What about attempts #1 and #3? There I only work with references and still the lifetime is not transferred. In #3, in functions next_link and iter_value, changing match *link in to match link makes no difference. I am especially confused about the failure of this third method, given the signatures of these two functions. I would expect that self.next, being of type &'a mut Link<T>, is passed as such to next_link which in turn spits out a reference with the same lifetime 'a.


#16

self.next is not passed as &'a mut Link<T> to next_link or iter_value. Note that 'a in those two functions is unrelated to the 'a in your IterMut. In fact, you can leave that 'a out and use lifetime elision.

Mutable references are affine - this means they’re moved, never copied (like immutable references). This ensures that the unique borrow aspect is maintained. Now, when you call a function that takes a mutable borrow, Rust will re-borrow, and not move. Essentially it’s doing let retval = iter_value(&mut *self.next). Once that function returns, that (temporary) borrow expires and you’re left with the original borrow. The original borrow here is actually tied to the lifetime of &mut self in the next signature. Note that &mut self is not borrowing IterMut for 'a, but something less (just the function call, basically).

Now, what Rust is trying to prevent is your iterator from yielding a mutable reference to the same value. Given what I said about about &mut self being short, imagine you did the following:

let first = iter.next(); // mutable borrow lasts just for this call, which means we can call next() again below
let second = iter.next(); // what if you yielded the same reference as 'first'?
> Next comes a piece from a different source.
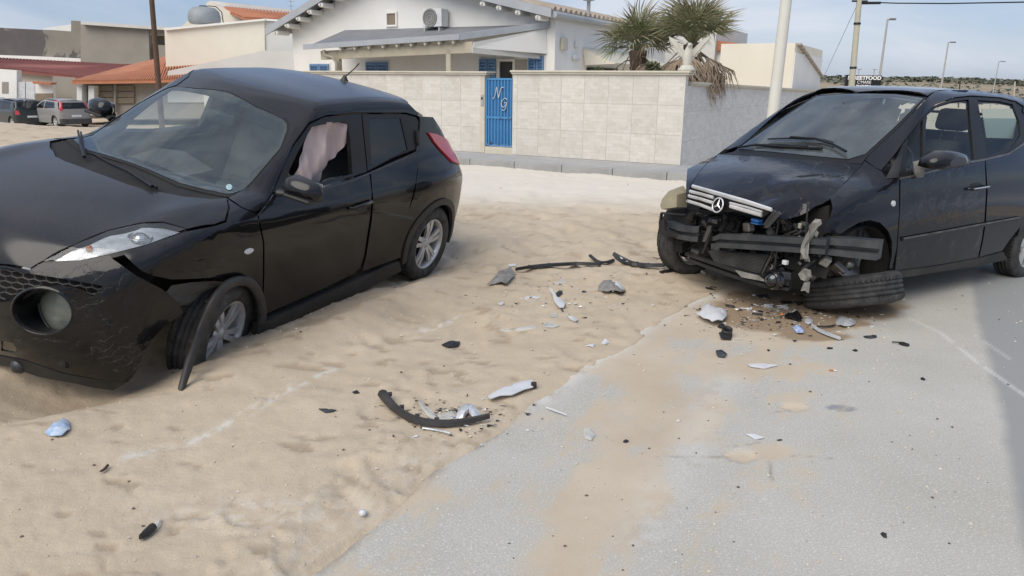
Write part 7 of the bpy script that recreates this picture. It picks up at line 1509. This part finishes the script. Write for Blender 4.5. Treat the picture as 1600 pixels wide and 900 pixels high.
for i, (p, l) in enumerate(zip([((780, 516), (800, 514), (835, 510), (838, 513), (812, 519), (786, 520)), ((849, 512), (856, 503), (874, 509), (866, 513)), ((860, 442), (880, 436), (886, 442), (872, 446)), ((912, 672), (922, 670), (930, 680), (924, 690), (914, 686)), ((858, 492), (870, 490), (872, 496), (862, 497))],
        ['long translucent strip half buried left of the road edge', 'rounded translucent shard right of the long translucent strip', 'faint clear shard below the long dark trim', 'clear yellowish shard lying alone on the road foreground', 'faint clear shard below the white blade'])): shard_('lens_shard', l, 'debris', p, MT['clearp'], .004, .012, seed=40 + i, group='clear lens shards')
shard_('dark_fragment', 'small dark shard on the sand left of the white housing', 'debris', [(690, 541), (704, 536), (719, 537), (716, 543), (700, 545)], TP, .006, .03, seed=50); shard_('dark_fragment', 'flat grey shard above the curved black moulding', 'debris', [(498, 640), (510, 641), (526, 643), (508, 646)], MT['beam'], .005, .012, seed=51); shard_('dark_fragment', 'tiny dark chip above the flat grey shard', 'debris', [(550, 613), (558, 611), (562, 615), (554, 616)], TP, .005, .01, seed=52)
# left foreground litter
o = shard_('crushed_packet', 'crushed blue and white packet lying in the sand at the far left', 'litter', [(70, 678), (80, 668), (92, 666), (100, 658), (109, 661), (110, 672), (98, 684), (86, 685)], mottled('blue_foil', (.16, .33, .60), (.62, .66, .70), .35, 30, .4), .004, .04, seed=60)
strip_('charred_stub', 'dark burnt stub with a clear end in the sand, lower left', 'litter', [(220, 847), (230, 839), (240, 829)], TP, .016, .022, wz=[.4, 1, 1]); shard_('lens_shard', 'clear bluish tip beside the burnt stub', 'litter', [(238, 828), (244, 816), (252, 814), (252, 822), (245, 830)], MT['clearp'], .004, .02, seed=61)
strip_('leaf_bit', 'brown curled leaf bit in the sand left of the burnt stub', 'litter', [(158, 741), (164, 737), (169, 731)], MT['rust'], .006, .008)
b = MB(); b.lathe([(0, .013), (.011, .010), (.016, .0), (.011, -.010), (0, -.013)], ax='z', n=20); o = b.build('pale_pebble', WPL); o.location = ground_at(567, 806) + Vector((0, 0, .012)); tag(o, 'round pale pebble at the road edge in the foreground', 'pebble')
# below the compact car
shard_('white_shell', 'large jagged white plastic shell on the sand in front of the compact car', 'car part', [(1088, 496), (1096, 492), (1100, 482), (1110, 485), (1124, 492), (1134, 491), (1135, 499), (1128, 509), (1112, 511), (1098, 504)], WPL, .006, .085, seed=70)
o = shard_('lamp_socket', 'black ring-shaped socket below the white shell', 'car part', [(1123, 521), (1130, 519), (1142, 520), (1144, 525), (1142, 532), (1126, 532)], TP, .005, .03, seed=71); b = MB(); b.lathe([(.026, 0), (.034, 0), (.034, .045), (.026, .045), (.026, 0)], ax='z', n=20); q = b.build('ring', TP, o); q.location = (0, 0, .012); q.rotation_euler = (.4, 0, 0)
shard_('dark_fragment', 'small black tab touching the lower edge of the white shell', 'debris', [(1121, 512), (1128, 508), (1134, 513), (1128, 515)], TP, .006, .03, seed=72); shard_('dark_fragment', 'small blue-grey pointed bit below the ring-shaped socket', 'debris', [(1118, 551), (1126, 550), (1136, 555), (1132, 560), (1122, 558)], MT['beam'], .006, .03, seed=73)
o = shard_('blue_fragment', 'crumpled blue and white bit under the folded wheel', 'debris', [(1238, 514), (1244, 512), (1250, 518), (1256, 518), (1255, 524), (1244, 522)], mottled('blue_white_bit', (.04, .18, .60), (.7, .72, .75), .4, 60, .3), .005, .04, seed=74)
o = shard_('black_housing', 'glossy black rounded housing among the bits before the folded wheel', 'car part', [(1224, 494), (1234, 491), (1246, 490), (1254, 499), (1252, 504), (1236, 501), (1226, 499)], MT['gloss_dark'], .006, .05, seed=75)
b = MB(); b.lathe([(0, .012), (.012, .01), (.016, 0)], ax='z', n=12); q = b.build('amber_bulb', MT['orange']); q.location = ground_at(1222, 493) + Vector((0, 0, .008)); tag(q, 'small amber bulb next to the glossy black housing', 'bulb')
strip_('silver_bracket', 'long silver bracket strip on the ground in front of the folded wheel', 'car part', [(1268, 512), (1280, 520), (1296, 527), (1312, 533)], SP, .012, .02, (.6,), wz=[.5, 1.1, 1.2, .8]); strip_('cable_scrap', 'black cable scrap above the long silver bracket', 'debris', [(1276, 513), (1292, 513), (1304, 511)], TP, .008, .01); shard_('ring_fragment', 'pale ring fragment left of the silver bracket', 'debris', [(1256, 502), (1262, 500), (1271, 502), (1270, 507), (1262, 509), (1257, 506)], SP, .005, .03, seed=76)
shard_('silver_fragment', 'silver fragment right of the bracket, before the tyre', 'debris', [(1306, 502), (1314, 498), (1322, 500), (1330, 505), (1338, 503), (1334, 510), (1318, 514), (1308, 510)], SP, .005, .04, seed=77)
bits = [((1192, 465), .05, 'dark', 'dark bent tab under the middle of the front end'), ((1142, 480), .05, 'beam', 'grey toothed bit right of the white shell'), ((1170, 485), .05, 'white', 'pale square flake in the oily sand'), ((1182, 492), .045, 'beam', 'grey flake just below the pale square one'), ((1200, 480), .06, 'silver', 'silver crumpled flake in the middle of the wet patch'), ((1226, 482), .06, 'silver', 'silver flake right of the crumpled one'), ((1229, 474), .05, 'dark', 'black lump above the silver flake'), ((1250, 475), .05, 'dark', 'black lump beside the folded wheel, left one'), ((1190, 500), .04, 'beam', 'thin grey sliver at the lower edge of the wet patch'), ((1216, 504), .03, 'dark', 'small black sliver left of the glossy housing'), ((1188, 487), .035, 'dark', 'short black bar between the grey flakes'), ((1178, 462), .03, 'white', 'tiny white cap under the front end'), ((1412, 539), .055, 'dark', 'black broken clip alone on the road to the right'), ((1337, 548), .035, 'dark', 'small dark chip below the folded wheel'), ((1297, 545), .03, 'dark', 'thin dark curl on the road below the silver bracket'), ((1201, 548), .02, 'dark', 'tiny dark speck above the white spindle'), ((1360, 528), .05, 'beam', 'flat grey sliver right of the silver fragments'), ((1355, 528), .03, 'dark', 'small dark piece by the flat grey sliver'), ((1278, 484), .03, 'dark', 'black crumb right under the folded tyre'), ((1259, 489), .02, 'dark', 'dark crumb between the housing and the tyre'), ((1442, 593), .025, 'dark', 'dark chip far right on the road'), ((1381, 837), .022, 'dark', 'dark chip alone in the lower right foreground'), ((978, 690), .022, 'dark', 'black speck on the sandy road right of the yellowish shard'), ((1055, 424), .05, 'dark', 'black knob on the sand under the front wheel'), ((1218, 688), .02, 'beam', 'small grey crumb right of the diamond-shaped chip'), ((1376, 464), .03, 'dark', 'black crumb on the road right of the folded tyre'), ((1060, 658), .02, 'white', 'tiny white crumb left of the diamond-shaped chip'), ((1110, 452), .05, 'dark', 'thin dark stick in the sand under the front end')]
mp_ = {'dark': TP, 'beam': MT['beam'], 'white': WPL, 'silver': SP}
for i, ((u, v), s_, m_, l) in enumerate(bits):
    rr = random.Random(i + 100); n = rr.randint(5, 8); c = ground_at(u, v); b = MB(); prof = []; a0 = rr.uniform(0, 6.28); st_ = rr.uniform(1.3, 2.2)
    ring = []
    for k in range(n): a = 2 * PI * k / n; r_ = s_ * .5 * rr.uniform(.6, 1.1); x, y = r_ * math.cos(a) * st_, r_ * math.sin(a); ring.append((x * math.cos(a0) - y * math.sin(a0), x * math.sin(a0) + y * math.cos(a0), rr.uniform(.002, s_ * .35)))
    lo = [(x * .9, y * .9, max(0, z - s_ * .25)) for x, y, z in ring]; b.add(ring + lo + [(0, 0, s_ * rr.uniform(.2, .5))], [(k, (k + 1) % n, 2 * n) for k in range(n)] + [(k, n + k, n + (k + 1) % n, (k + 1) % n) for k in range(n)] + [tuple(range(n, 2 * n))])
    if s_ > .045: b.tube([(0, 0, s_ * .3), (s_ * rr.uniform(-1, 1), s_ * rr.uniform(-.6, .6), s_ * .35), (s_ * rr.uniform(-1.2, 1.2), s_ * .5, .01)], s_ * .08, 5)
    o = b.build('broken_fragment', mp_[m_]); o.location = c; tag(o, l, 'debris', 'small broken car fragments on the ground')
b = MB(); b.tube([(-.022, 0, .005), (.0, 0, .005)], .005, 8); o = b.build('cigarette_end', MT['orange']); o.location = ground_at(1302, 580); o.rotation_euler = (0, 0, -.2); tag(o, 'orange-tipped cigarette end on the road below the wreckage', 'litter'); b = MB(); b.tube([(.0, 0, .005), (.016, 0, .005)], .0052, 8); b.build('paper', WPL, o)
# glass crumbs and plastic splinters too small to count
rr = random.Random(12); b = MB()
for k in range(1000):
    t = rr.random(); u, v = (rr.gauss(1215, 65), rr.gauss(492, 16)) if t < .55 else ((rr.gauss(870, 70), rr.gauss(455, 28)) if t < .8 else (rr.gauss(700, 60), rr.gauss(655, 18)))
    if v < 425: continue
    c = ground_at(u, v); s_ = rr.choice((rr.uniform(.003, .008), rr.uniform(.006, .016))); q = [c + Vector((rr.uniform(-s_, s_) * 1.6, rr.uniform(-s_, s_), rr.uniform(.001, s_))) for _ in range(4)]; b.add(q, [(0, 1, 2), (0, 2, 3), (0, 3, 1), (1, 3, 2)], rr.choice((0, 0, 1, 2)))
tag(b.build('crumbs', [TP, WPL, SP]), kind='stuff')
If Rust cannot prove that the above is impossible, it will not allow you to use &mut self to return &'a mut T. And you cannot attempt to “trick” it by using intermediate functions like iter_value and next_link because those just reborrow, as mentioned - ownership of the mutable reference stays with the IterMut.

The reason Gankro’s approach works is precisely because Option::take transfers ownership of the mutable reference from the iterator to the caller of take, which happens to be a temporary inside next. Once that ownership is transferred, Rust “knows” that you cannot yield that item again from the iterator because the iterator no longer is the owner of the mutable reference.

Does this make sense?


#17

Yes, for a second time! And many thanks as well. I know that the annotated 'a in the last two functions is irrelevant to the lifetime of self.next; I just opted to make it explicit to emphasize the signature.

This bit clarifies the reason of the failures very well for me.

So, would be correct to say that in this scenario, using a wrapper for the mutable reference is necessary? Accessing the value like in #2 I cause a move which reduces the lifetime to that of the local scope. In the other two I do not move but do short-lived reborrows. I need to move the borrow to somebody else and I can only do that if, so to say, I don’t “touch” the value inside (so use a wrapper!).


#18

Using safe code, I think so. You basically need something to move the mutable reference out of the iterator but leave the field in the iterator itself valid (that’s what Option::take provides - it moves the value out, but leaves a valid None in its place). So any wrapper you might write will likely look like an Option :slight_smile:.


#19

And there goes down the drain my challenge to tweak the iterator :). This one has been a very instructive example for me. One might feel like (perhaps from an “information” point of view), using a Link or wrapped Node should be equivalent. However, only the latter one seems suitable for safe code. Among the material I read so far this is the most striking* case of a nontirivial design choice being enforced to achieve safety requirements.

Thanks again for the wonderful explanations.

  • I must note that I am familiar with C but not a professional programmer, and this could be a rather dull example to those who are.

#20

Not at all - mutable iterators are hard to write in (safe) Rust. And, they pretty much throw the borrow system/variance/lifetimes kitchen sink at you, so it’s good learning material in that sense :slight_smile:.